**INFORMATION SUPPLIED:**
* * * * * * *

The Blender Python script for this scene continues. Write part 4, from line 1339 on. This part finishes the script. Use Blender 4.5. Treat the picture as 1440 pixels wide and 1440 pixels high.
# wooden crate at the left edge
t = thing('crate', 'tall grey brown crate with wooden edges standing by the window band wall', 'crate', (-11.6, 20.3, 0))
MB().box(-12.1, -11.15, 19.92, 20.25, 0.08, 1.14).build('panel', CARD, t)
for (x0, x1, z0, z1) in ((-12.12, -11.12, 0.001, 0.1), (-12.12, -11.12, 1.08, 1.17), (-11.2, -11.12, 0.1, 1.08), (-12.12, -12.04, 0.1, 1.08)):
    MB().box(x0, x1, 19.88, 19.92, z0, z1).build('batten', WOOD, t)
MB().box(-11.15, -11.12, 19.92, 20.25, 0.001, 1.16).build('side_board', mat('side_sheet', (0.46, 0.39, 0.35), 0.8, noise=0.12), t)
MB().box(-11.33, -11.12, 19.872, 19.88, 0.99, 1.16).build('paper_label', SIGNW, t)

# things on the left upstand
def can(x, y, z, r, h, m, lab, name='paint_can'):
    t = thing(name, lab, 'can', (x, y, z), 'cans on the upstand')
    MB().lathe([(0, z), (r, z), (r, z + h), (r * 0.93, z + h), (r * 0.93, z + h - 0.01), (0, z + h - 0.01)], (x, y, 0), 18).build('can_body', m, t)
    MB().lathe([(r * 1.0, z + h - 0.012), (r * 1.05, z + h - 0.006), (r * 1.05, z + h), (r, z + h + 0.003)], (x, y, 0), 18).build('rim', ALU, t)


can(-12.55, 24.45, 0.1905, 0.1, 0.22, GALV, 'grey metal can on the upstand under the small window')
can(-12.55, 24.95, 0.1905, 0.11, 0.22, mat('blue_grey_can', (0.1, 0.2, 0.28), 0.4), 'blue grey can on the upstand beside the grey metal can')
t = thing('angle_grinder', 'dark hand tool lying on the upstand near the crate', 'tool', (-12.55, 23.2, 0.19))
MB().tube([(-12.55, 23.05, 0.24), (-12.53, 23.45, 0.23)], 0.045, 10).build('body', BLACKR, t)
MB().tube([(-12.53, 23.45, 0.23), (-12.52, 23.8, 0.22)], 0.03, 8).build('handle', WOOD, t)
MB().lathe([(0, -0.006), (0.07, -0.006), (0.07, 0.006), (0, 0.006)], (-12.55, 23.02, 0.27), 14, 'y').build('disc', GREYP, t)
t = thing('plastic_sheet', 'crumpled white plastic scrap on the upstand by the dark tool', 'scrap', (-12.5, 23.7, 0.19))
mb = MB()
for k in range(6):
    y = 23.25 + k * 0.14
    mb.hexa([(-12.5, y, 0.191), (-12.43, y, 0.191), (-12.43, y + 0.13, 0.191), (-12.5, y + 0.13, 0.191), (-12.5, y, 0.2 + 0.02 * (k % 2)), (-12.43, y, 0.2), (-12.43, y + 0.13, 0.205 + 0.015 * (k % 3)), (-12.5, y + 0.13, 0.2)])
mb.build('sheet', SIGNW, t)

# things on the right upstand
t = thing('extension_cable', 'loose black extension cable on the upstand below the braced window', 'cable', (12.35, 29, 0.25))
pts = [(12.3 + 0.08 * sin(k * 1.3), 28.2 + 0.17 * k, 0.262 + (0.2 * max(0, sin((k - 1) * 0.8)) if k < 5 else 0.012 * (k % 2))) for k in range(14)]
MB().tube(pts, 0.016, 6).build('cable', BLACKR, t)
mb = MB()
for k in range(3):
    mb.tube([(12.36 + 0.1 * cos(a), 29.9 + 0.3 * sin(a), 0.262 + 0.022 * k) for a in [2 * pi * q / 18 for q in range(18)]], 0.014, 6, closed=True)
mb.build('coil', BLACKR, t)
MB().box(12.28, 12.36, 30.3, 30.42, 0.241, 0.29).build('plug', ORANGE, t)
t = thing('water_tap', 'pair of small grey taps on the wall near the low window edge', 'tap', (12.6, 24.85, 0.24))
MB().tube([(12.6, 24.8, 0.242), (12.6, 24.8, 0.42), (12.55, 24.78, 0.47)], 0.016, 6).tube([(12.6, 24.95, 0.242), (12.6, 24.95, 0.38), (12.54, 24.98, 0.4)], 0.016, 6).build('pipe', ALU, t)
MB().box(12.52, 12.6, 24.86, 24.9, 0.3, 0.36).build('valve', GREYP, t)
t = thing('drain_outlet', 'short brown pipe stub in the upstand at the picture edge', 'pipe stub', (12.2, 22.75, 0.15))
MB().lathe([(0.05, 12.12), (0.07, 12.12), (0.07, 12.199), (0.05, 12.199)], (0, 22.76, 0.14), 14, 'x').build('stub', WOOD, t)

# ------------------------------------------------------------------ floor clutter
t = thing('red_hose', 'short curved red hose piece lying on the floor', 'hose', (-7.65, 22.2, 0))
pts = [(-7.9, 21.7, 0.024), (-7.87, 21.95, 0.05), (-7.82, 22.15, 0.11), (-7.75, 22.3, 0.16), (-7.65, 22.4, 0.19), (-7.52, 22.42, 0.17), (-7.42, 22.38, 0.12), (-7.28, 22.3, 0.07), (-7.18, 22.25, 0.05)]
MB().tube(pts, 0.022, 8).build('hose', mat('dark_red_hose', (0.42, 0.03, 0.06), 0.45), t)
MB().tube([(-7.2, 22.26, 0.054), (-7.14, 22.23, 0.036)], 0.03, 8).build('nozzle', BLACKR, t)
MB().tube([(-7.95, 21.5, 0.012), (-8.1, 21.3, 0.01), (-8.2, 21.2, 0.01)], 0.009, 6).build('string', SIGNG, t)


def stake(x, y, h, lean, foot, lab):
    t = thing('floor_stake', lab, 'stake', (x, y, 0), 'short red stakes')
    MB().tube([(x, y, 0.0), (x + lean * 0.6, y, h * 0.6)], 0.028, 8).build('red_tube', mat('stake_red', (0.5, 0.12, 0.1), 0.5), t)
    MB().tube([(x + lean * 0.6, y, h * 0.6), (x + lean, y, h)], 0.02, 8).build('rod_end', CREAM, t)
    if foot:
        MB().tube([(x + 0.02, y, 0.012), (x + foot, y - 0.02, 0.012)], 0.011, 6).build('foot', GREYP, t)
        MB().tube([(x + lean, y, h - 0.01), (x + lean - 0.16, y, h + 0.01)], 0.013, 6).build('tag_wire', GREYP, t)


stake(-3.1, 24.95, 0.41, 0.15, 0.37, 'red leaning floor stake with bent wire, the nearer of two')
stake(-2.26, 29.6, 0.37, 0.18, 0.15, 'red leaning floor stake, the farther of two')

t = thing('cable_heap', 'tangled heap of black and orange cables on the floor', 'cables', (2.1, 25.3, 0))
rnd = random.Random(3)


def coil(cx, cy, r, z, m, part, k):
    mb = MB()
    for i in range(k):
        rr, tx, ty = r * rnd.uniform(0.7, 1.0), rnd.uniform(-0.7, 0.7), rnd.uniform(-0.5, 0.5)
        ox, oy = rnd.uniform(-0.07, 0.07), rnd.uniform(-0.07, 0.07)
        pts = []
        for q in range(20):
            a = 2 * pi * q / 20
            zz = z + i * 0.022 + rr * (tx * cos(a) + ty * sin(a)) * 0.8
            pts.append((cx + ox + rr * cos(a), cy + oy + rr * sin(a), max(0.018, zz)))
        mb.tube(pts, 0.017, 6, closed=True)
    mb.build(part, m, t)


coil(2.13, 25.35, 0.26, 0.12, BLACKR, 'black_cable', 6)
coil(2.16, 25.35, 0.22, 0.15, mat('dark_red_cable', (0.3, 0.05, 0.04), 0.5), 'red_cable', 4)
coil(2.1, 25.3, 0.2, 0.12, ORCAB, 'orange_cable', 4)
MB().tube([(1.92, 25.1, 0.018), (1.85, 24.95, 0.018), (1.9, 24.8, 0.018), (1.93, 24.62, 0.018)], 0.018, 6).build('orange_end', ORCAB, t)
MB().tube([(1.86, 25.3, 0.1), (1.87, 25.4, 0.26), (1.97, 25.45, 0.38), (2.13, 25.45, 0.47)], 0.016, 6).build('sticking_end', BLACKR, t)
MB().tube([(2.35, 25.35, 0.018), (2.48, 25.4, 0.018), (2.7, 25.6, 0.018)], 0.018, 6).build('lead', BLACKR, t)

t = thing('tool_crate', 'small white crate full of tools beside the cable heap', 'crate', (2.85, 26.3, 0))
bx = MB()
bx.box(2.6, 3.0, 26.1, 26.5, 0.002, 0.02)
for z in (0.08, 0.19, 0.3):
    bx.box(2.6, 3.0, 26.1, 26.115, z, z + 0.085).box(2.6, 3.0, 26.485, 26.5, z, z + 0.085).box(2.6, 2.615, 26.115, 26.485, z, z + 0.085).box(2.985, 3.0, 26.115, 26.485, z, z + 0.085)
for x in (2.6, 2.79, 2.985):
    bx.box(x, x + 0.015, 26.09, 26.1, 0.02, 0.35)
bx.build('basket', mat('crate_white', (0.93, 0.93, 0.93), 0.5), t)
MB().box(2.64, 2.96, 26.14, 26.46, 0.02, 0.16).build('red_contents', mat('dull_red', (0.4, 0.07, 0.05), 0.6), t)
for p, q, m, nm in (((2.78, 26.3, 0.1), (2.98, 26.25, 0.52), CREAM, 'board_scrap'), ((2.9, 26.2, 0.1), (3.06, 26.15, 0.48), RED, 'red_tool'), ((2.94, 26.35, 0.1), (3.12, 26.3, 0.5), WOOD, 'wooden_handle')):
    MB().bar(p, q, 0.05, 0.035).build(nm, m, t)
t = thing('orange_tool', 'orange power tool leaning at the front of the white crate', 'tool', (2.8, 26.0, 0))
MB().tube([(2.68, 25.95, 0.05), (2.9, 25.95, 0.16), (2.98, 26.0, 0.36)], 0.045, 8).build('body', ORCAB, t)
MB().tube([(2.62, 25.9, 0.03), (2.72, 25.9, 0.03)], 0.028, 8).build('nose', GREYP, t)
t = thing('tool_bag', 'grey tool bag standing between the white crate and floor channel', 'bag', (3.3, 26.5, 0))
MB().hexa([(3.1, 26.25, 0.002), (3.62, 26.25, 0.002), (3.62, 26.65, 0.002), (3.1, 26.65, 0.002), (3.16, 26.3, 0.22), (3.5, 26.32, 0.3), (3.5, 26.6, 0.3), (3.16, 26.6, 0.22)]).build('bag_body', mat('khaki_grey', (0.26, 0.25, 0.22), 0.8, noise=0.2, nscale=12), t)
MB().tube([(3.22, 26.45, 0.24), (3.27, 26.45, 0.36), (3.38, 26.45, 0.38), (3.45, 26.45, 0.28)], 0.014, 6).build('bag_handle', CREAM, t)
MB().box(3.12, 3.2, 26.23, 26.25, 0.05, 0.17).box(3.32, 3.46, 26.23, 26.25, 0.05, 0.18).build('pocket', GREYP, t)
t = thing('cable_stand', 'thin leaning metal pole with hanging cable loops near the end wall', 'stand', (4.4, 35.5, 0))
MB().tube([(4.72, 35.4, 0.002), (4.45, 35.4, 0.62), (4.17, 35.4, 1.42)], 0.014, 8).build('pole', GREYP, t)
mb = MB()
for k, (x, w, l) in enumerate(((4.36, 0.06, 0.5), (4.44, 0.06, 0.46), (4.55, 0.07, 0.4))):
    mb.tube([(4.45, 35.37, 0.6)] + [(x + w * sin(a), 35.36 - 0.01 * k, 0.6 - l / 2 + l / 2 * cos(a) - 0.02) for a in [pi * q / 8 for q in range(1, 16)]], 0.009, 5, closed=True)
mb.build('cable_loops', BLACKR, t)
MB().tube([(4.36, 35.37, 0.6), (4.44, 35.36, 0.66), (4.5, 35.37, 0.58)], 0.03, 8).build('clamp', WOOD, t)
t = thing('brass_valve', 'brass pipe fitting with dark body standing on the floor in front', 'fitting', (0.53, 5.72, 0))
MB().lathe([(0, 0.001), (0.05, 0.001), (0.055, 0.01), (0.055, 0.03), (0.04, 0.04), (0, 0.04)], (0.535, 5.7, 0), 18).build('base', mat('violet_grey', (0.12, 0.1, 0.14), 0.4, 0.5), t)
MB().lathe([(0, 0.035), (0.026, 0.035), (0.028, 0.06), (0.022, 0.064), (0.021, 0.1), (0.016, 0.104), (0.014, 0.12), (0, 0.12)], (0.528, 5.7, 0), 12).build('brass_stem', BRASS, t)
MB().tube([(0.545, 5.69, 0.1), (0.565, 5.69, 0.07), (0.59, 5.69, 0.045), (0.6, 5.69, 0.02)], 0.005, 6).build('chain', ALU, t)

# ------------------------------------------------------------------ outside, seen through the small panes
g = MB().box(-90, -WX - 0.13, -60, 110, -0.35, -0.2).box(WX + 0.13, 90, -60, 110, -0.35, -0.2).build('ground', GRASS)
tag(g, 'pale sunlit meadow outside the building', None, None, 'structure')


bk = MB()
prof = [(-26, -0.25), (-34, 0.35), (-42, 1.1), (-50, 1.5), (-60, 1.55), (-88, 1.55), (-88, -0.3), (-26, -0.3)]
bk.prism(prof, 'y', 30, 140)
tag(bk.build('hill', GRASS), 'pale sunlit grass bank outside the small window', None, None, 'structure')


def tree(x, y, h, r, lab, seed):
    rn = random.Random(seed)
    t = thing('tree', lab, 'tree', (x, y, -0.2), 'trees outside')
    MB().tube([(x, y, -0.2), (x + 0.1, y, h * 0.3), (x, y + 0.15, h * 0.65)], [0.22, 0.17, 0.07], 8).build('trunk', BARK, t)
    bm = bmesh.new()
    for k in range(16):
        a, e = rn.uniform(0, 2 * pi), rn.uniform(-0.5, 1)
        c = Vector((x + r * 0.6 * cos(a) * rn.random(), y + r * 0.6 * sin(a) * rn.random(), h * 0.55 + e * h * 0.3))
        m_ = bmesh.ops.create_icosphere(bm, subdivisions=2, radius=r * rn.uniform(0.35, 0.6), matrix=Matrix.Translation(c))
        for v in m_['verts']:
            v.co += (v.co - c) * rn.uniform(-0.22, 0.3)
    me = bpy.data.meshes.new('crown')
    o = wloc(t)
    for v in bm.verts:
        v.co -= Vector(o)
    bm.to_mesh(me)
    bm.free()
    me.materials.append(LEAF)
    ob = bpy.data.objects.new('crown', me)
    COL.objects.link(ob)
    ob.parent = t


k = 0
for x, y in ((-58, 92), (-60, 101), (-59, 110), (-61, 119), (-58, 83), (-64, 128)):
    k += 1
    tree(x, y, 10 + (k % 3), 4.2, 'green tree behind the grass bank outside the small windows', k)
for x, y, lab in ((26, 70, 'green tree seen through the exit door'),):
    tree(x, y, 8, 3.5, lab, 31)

* * * * * * *

**THE REQUEST:**
Restate the first line and every line after it, word for word, stopping once the line with "MB().lathe([(r * 1.0, z" is done.

**RESULT OF THIS TASK:**
The Blender Python script for this scene continues. Write part 4, from line 1339 on. This part finishes the script. Use Blender 4.5. Treat the picture as 1440 pixels wide and 1440 pixels high.
# wooden crate at the left edge
t = thing('crate', 'tall grey brown crate with wooden edges standing by the window band wall', 'crate', (-11.6, 20.3, 0))
MB().box(-12.1, -11.15, 19.92, 20.25, 0.08, 1.14).build('panel', CARD, t)
for (x0, x1, z0, z1) in ((-12.12, -11.12, 0.001, 0.1), (-12.12, -11.12, 1.08, 1.17), (-11.2, -11.12, 0.1, 1.08), (-12.12, -12.04, 0.1, 1.08)):
    MB().box(x0, x1, 19.88, 19.92, z0, z1).build('batten', WOOD, t)
MB().box(-11.15, -11.12, 19.92, 20.25, 0.001, 1.16).build('side_board', mat('side_sheet', (0.46, 0.39, 0.35), 0.8, noise=0.12), t)
MB().box(-11.33, -11.12, 19.872, 19.88, 0.99, 1.16).build('paper_label', SIGNW, t)

# things on the left upstand
def can(x, y, z, r, h, m, lab, name='paint_can'):
    t = thing(name, lab, 'can', (x, y, z), 'cans on the upstand')
    MB().lathe([(0, z), (r, z), (r, z + h), (r * 0.93, z + h), (r * 0.93, z + h - 0.01), (0, z + h - 0.01)], (x, y, 0), 18).build('can_body', m, t)
    MB().lathe([(r * 1.0, z + h - 0.012), (r * 1.05, z + h - 0.006), (r * 1.05, z + h), (r, z + h + 0.003)], (x, y, 0), 18).build('rim', ALU, t)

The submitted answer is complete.